Naik sedikit dari Pos 1 kita akan mendapatkan pemandangan seperti ini

Persis di depan gubuk ini ada sebuah warung. Ketika saya tiba pada malam hari, warung ini sudah tutup karna hanya buka sampai sore saja. Setelah buka keesokan harinya, barulah saya tahu bahwa warung ini dimiliki oleh seorang bapak. Saya taksir usianya sekitar 65 tahun. Saya tak sempat bertanya nama si bapak, namun kami ngobrol cukup banyak. Dan dari beliaulah saya tahu beberapa hal tentang Gunung Lawu yang sebelumnya tidak saya tahu.

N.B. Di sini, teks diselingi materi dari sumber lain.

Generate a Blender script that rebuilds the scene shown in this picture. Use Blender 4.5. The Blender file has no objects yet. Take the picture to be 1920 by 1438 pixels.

Saat sedang leyeh-leyeh di Pos 1, saya beberapa kali melihat seeokor burung. Kata Si Bapak, burung ini namanya Burung Jalak Gading. Meski termasuk binatang liar, burung ini sama sekali tidak takut manusia. Bahkan burung ini sempat masuk ke warung Si Bapak, melenggang dengan santai di atas meja. Pun ketika Mas Ajik dan Beny memberinya potongan roti. Burung ini juga dengan senang hati memakannya.

Saya dan Mas Ajik

Dari cerita Si Bapak pemilik warung barulah saya tahu kenapa burung tersebut terlihat seperti burung rumahan, meski sejatinya ia adalah burung liar. Katanya, burung ini merupakan burung piaraan dari penjaga Gunung Lawu. Kata Si Bapak, burung ini sering menjadi penunjuk arah pada momen-momen tertentu. Misalnya ketika ada pendaki yang hilang. Ia akan memberi tahu keberadaan korban hilang kepada tim pencari. Pun ketika ada pendaki yang tersesat. Burung ini katanya juga akan memberi petunjuk kepada pendaki yang sedang tersesat tersebut. Mungkin itulah sebabnya kenapa burung ini sering terlihat berada di jalur pendakian.

Jika kebetulan kamu bertemu dengan burung ini saat mendaki Gunung Lawu via Cemoro Kandang, jangan coba-coba untuk menangkapnya. Apalagi berniat membawa pulang sebagai burung piaraan. Itupun jika kamu tak ingin ada apa-apa di jalan. Begitu kata Si Bapak.

Si Bapak pemilik warung

Lagian siapa yang mau membawa memelihara burung mistis seperti itu. Saya sih no.

Sayangnya, saya tak sempat memotret burung ini ๐Ÿ˜€

Well. Cerita Si Bapak mungkin saja benar, mungkin juga bisa salah. Wallahu A’lam. Toh cerita-cerita semacam ini merupakan hal yang sangat lazim di setiap gunung. Karna pada dasarnya setiap gunung itu memang memiliki kearifan lokalnya masing-masing. Dan sebagai tamu, kita wajib menghargai setiap kearifan lokal serta peraturan tak tertulis yang ada di sebuah gunung.